Hiding our sins never works, but confession will bring happiness.

How to Get There

  • This message mainly focuses on the first five verses, but the rest can be used to help talk about what happens when we have confessed our sins.
  • Confession is not only good for the soul but king David says it is good for the body and mind as well.
  • David learned when covering up his affair with Bathsheba that that silence has a high price and that honest confession produces astounding benefits.
  • We naturally don't want to own up to our own sins that we should be confessing, but this Psalm is all about the benefit of owning up to those sins and the price of not doing so.
  • The main benefit of honest confession is true happiness. That's what the Hebrew term for “blessed” means. It's about the overflowing of grace from God, in this case on those who confess their sins.
  • This confession brings this deep happiness because we are reconciled with God and can be in a right relationship with God.
    • When we sin, we hurt others but ultimately the offense is against God, creating separation and alienation.
    • Without confession, this alienation will become an eternal separation.
  • Confession brings complete forgiveness and reconciliation with God.
  • The first two verses have three different words for sin.
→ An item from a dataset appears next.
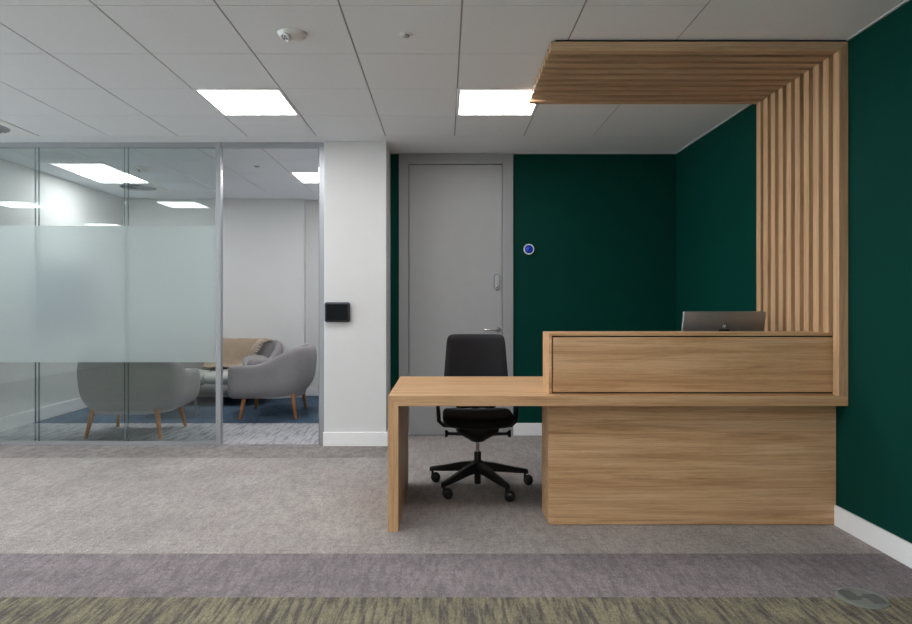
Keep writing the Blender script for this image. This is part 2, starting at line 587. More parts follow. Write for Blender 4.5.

Basically they are those of omission, commission, and just plain wickedness.
  • All forms of sins can be forgiven when we confess. And is there anything better than being forgiven?
  • The great illusion of life is that we can successfully cover up our sin.
  • The pain that David describes in verses 3-4 is not the pain of the sinner, but the pain of the sin concealer.
  • We cannot escape the effects of our deceit when we cover up our sins. Most of us try, but none of us succeed.
  • David mentions physical problems (bones wasting away), a troubled conscience (my groaning all day), a sense of God's displeasure (you hand was heavy on me), and depression (my strength was sapped).
  • Unconfessed sin makes us fugitives from God, and even from ourselves.
  • The good news is that God takes the initiative to save us, to bring us to confession. It is up to us to respond, however, and find that true happiness.

Things to Watch For

This requires some Hebrew work on first two verses, and a working knowledge of David's story, but is overall relatively simple.